<<<<

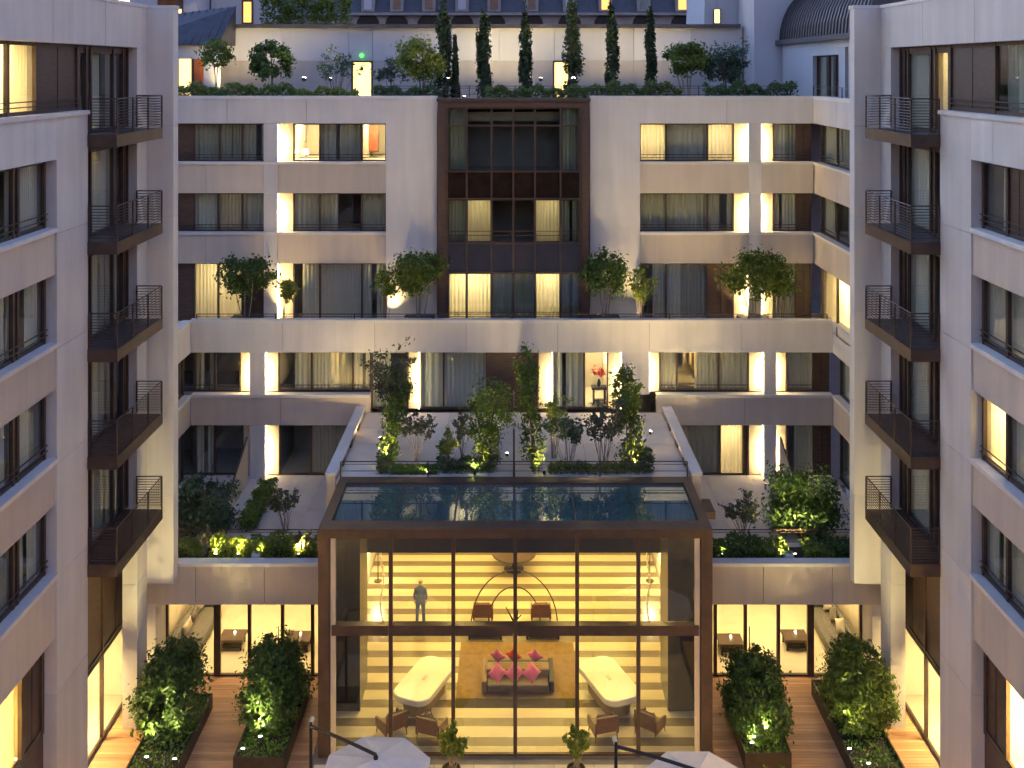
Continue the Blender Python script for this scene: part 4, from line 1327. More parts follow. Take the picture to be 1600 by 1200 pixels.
b = (XA(423, 55), 55, z6)
plant("ball_tree", "small dark clipped ball tree on the roof garden", b, [rel(423, 96, 55, 1.05, 1.05, 0.95, b)], 1900, 0.16, 'leafdark', "tree", stems=1, sr=0.07, spread=0.2, inner=0.6, clumps=40)
b = (XA(340, 54), 54, z6)
plant("young_tree", "thin light green young tree beside the orange door", b, [rel(340, 82, 54, 0.85, 0.8, 0.8, b)], 420, 0.16, 'leafmid', "tree", stems=3, sr=0.03)
b = (XA(525, 55), 55, z6)
twiggy("bare_tree", "fine twiggy tree in front of the lit doorway with green lamp", b, 3.3, 1.6, 'leafblue', 420, 0.12, 13, 'bark', "tree")
b = (XA(612, 55), 55, z6)
twiggy("bare_tree", "fine twiggy tree between lit doorway and broad olive green tree", b, 2.6, 1.0, 'leafblue', 380, 0.12, 9, 'bark', "tree")
b = (XA(657, 54), 54, z6)
plant("broad_tree", "broad olive green tree beside the tallest cypress pair", b, [rel(650, 90, 54, 0.95, 0.9, 0.9, b), rel(672, 104, 54, 0.75, 0.8, 0.75, b)], 1900, 0.15, 'leaflite', "tree", stems=4, sr=0.05)
cyp = [(693, -14, 17, "cypress beside the olive green tree, first of the tall row"), (757, 4, 14, "cypress second in the tall row, free of neighbours"),
       (822, 6, 14, "cypress third in the tall row, before a blank wall panel"), (895, -18, 18, "thickest cypress, standing at the brightest rooftop lamp"),
       (958, 3, 15, "cypress fifth in the tall row, after the brightest lamp"), (1018, 10, 12, "slimmest last cypress next to the spreading rooftop tree"),
       (712, 55, 7, "short thin cypress tucked beside a tall one")]
for px, top, hw, lab in cyp:
    y = 56.0
    zt_ = P(px, top, y).z
    H = zt_ - z6
    b = (XA(px, y), y, z6)
    rw = hw * y / F * R.uniform(0.72, 0.9)
    plant("cypress_tree", lab, b, [(0, 0, H * 0.28, rw, rw, H * 0.3), (0, 0, H * 0.55, rw * 0.85, rw * 0.85, H * 0.3), (0, 0, H * 0.8, rw * 0.5, rw * 0.5, H * 0.2)], 1900, 0.15, 'leafcyp', "tree", "cypresses on the roof garden", stems=1, sr=0.06, spread=0.25, inner=0.3).rotation_euler = (R.uniform(-.02, .02), R.uniform(-.025, .025), 0)
b = (XA(1075, 53), 53, z6)
plant("umbrella_tree", "spreading round topped tree with pale forked stems on the roof", b, [rel(1070, 92, 53, 1.15, 1.0, 0.75, b)], 1700, 0.15, 'leafmid', "tree", stems=4, sr=0.05, bark='palebark')
b = (XA(1140, 54), 54, z6)
plant("round_tree", "dusky loose tree in front of the white annex", b, [rel(1133, 100, 54, 1.1, 1.0, 0.95, b)], 1100, 0.14, 'leafblue', "tree", stems=4, sr=0.04)
twiggy("bare_tree", "tall airy twiggy tree against the white annex", (XA(1150, 55), 55, z6), 3.4, 1.2, 'leafblue', 320, 0.11, 10, 'bark', "tree")
for i, (p0, p1, m, lab, hh) in enumerate(((255, 470, 'leafmid', "long green hedge below the zinc pavilion and ball tree", 0.85), (470, 560, 'leaflite', "low lit planting at the first rooftop lamps", 0.7),
                                          (585, 690, 'leafdark', "dark low hedge under the broad olive green tree", 0.75), (760, 925, 'leafmid', "low hedge along the foot of the cypress row", 0.75), (925, 1062, 'leafmid', "bushy hedge after the brightest rooftop lamp", 0.95),
                                          (1098, 1238, 'leafdark', "dark hedge below the white annex on the roof", 0.95))):
    hedge("roof_hedge", lab, XA(p0, 49.5), XA(p1, 49.5), 48.4, 49.6, z6 + 0.45, hh, m, int((p1 - p0) * 14), 0.13)
railing(HB, [(XA(590, 48.2), 48.2), (XA(1235, 48.2), 48.2)], 21.3, 0.5, 2, [(x, 48.2) for x in np.linspace(XA(590, 48.2), XA(1235, 48.2), 10)], r=0.010, top=0.014)
railing(HB, [(14.1, 40), (14.1, 48.2)], 21.3, 0.5, 2, [(14.1, y) for y in (40, 44, 48.2)], r=0.010, top=0.014)
for px, y, pw, lens, lab in ((475, 52, 60, 'bulbw', "rooftop lamp glowing beside the ball tree"), (516, 50.8, 35, 'bulb', "rooftop lamp in the low lit planting"), (700, 50.8, 45, 'bulb', "yellow rooftop lamp at the corner of the brown bay"),
                             (790, 56.5, 60, 'bulbw', "rooftop lamp between the second and third cypress"), (845, 51, 20, 'bulb', "small rooftop lamp before the second lit doorway"), (896, 50.9, 110, 'bulbw', "brightest starry rooftop lamp over the brown bay"),
                             (945, 56.5, 35, 'bulb', "rooftop lamp at the fifth cypress"), (1024, 56.5, 30, 'bulb', "rooftop lamp at the last cypress"), (360, 56.3, 60, 'bulb', "rooftop lamp washing the wall by the young tree"), (725, 56.5, 30, 'bulb', "rooftop lamp behind the short thin cypress")):
    o = spot(lab, (XA(px, y), y, z6 + (1.35 if y < 55 else 0.3)), pw, (0, 0.4, 1), WARM, 130, lens, 0.08, "rooftop lamps", 0.13 if lens == 'bulbw' else 0.09)

# ivy and trees on the roofs behind the white wall
hedge("rooftop_ivy", "dim green creeper topping the wall under the small lit window", XA(412, 63), XA(548, 63), 62, 63.5, zt, 2.6, 'leafmid', 2600, 0.2, "creeper")

# ---- terrace of the third storey
z3 = LV[3]
ty = 46.5
for px, cy_, rx, rz, m, n, lab, lp in ((385, 432, 1.15, 0.9, 'leafdark', 1500, "round bush before the lit window on the third floor terrace", (405, 45)), (655, 428, 1.15, 0.98, 'leafmid', 1700, "glowing round bush touching the brown bay, nearest the red reflection", (628, 60)),
                                       (945, 424, 0.95, 1.05, 'leafdark', 1500, "round multi stemmed bush on the other side of the brown bay", (930, 22)), (1178, 428, 1.45, 1.1, 'leafmid', 2000, "widest round bush on the third floor terrace", (1165, 45))):
    b = (XA(px, ty), ty, z3)
    plant("terrace_bush", lab, b, [rel(px, cy_, ty, rx, 0.75, rz, b)], n, 0.14, m, "bush", stems=4, sr=0.035, bark='palebark')
    tb = MB().bev(XA(px, ty) - 0.7, XA(px, ty) + 0.7, ty - 0.45, ty + 0.45, z3 + 0.003, z3 + 0.5).build("planter_box", M['pot'])
    tag(tb, {385: "dark planter box under the bush by the lit window", 655: "dark planter box under the glowing bush by the brown bay", 945: "dark planter box under the multi stemmed bush", 1178: "dark planter box under the widest terrace bush"}[px], "planter")
for px, h, r_, m, lab in ((442, 2.5, 0.6, 'leaflite', "loose brightly lit shrub on the terrace by the first column"), (602, 2.7, 0.55, 'leafmid', "loose shrub beside the glowing round bush"), (1003, 2.7, 0.75, 'leaflite', "loose yellow lit shrub next to the multi stemmed bush"), (1222, 3.0, 0.6, 'leafmid', "tall loose shrub beside the widest terrace bush")):
    twiggy("loose_shrub", lab, (XA(px, ty), ty, z3 + 0.02), h, r_, m, 420, 0.12, 10)
for px, y, pw, lab in ((396, 46.12, 70, "terrace spotlight under the bush by the lit window"), (440, 46.9, 70, "terrace spotlight at the first column"), (636, 46.1, 80, "terrace spotlight under the glowing bush"), (612, 46.9, 45, "terrace spotlight at the shrub beside the glowing bush"),
                       (952, 46.1, 40, "terrace spotlight at the multi stemmed bush"), (990, 46.15, 45, "terrace spotlight at the yellow lit shrub"), (1157, 46.9, 70, "terrace spotlight at the second column"), (1185, 46.1, 90, "terrace spotlight under the widest bush")):
    spot(lab, (XA(px, y), y, z3 + 0.02), pw, (0, 0.30, 1), WARM, 78, 'bulb', 0.05, "terrace spotlights")

# ---- raised middle terrace
z2 = 7.3


def at2(px, py):
    y = floor_y(py, z2)
    return (XA(px, y), y, z2)


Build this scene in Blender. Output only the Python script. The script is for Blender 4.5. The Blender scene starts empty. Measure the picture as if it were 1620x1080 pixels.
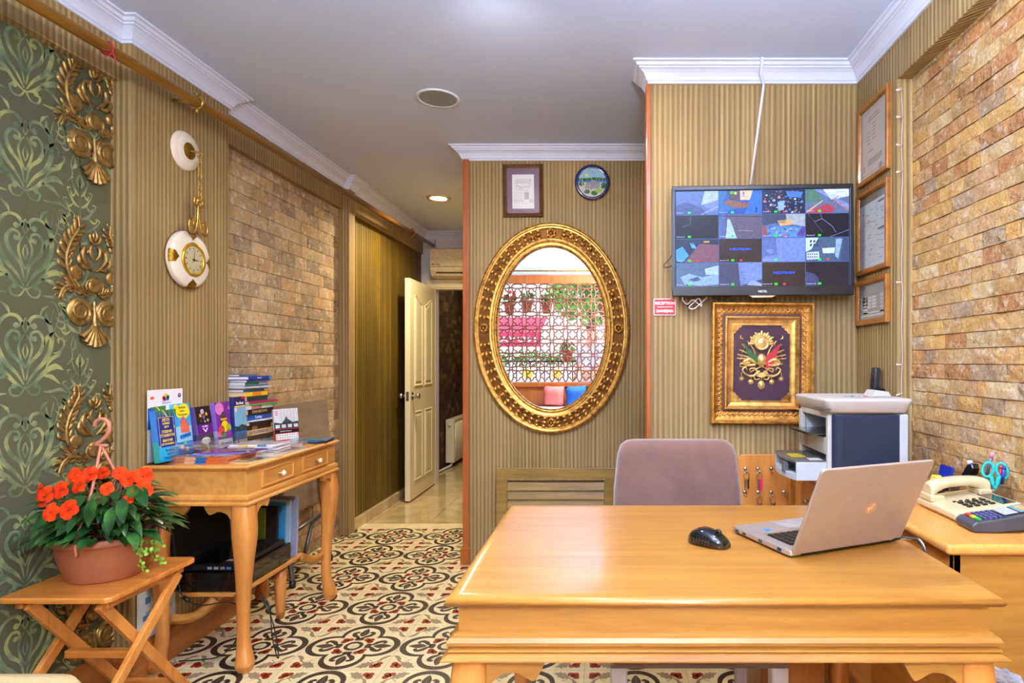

>>>>

Problem - Identify and list each line with the word "this".

Exercise response -
Continue the Blender Python script for this scene: part 4, from line 1327. More parts follow. Take the picture to be 1600 by 1200 pixels.
Build this scene in Blender. Output only the Python script. The script is for Blender 4.5. The Blender scene starts empty. Measure the picture as if it were 1620x1080 pixels.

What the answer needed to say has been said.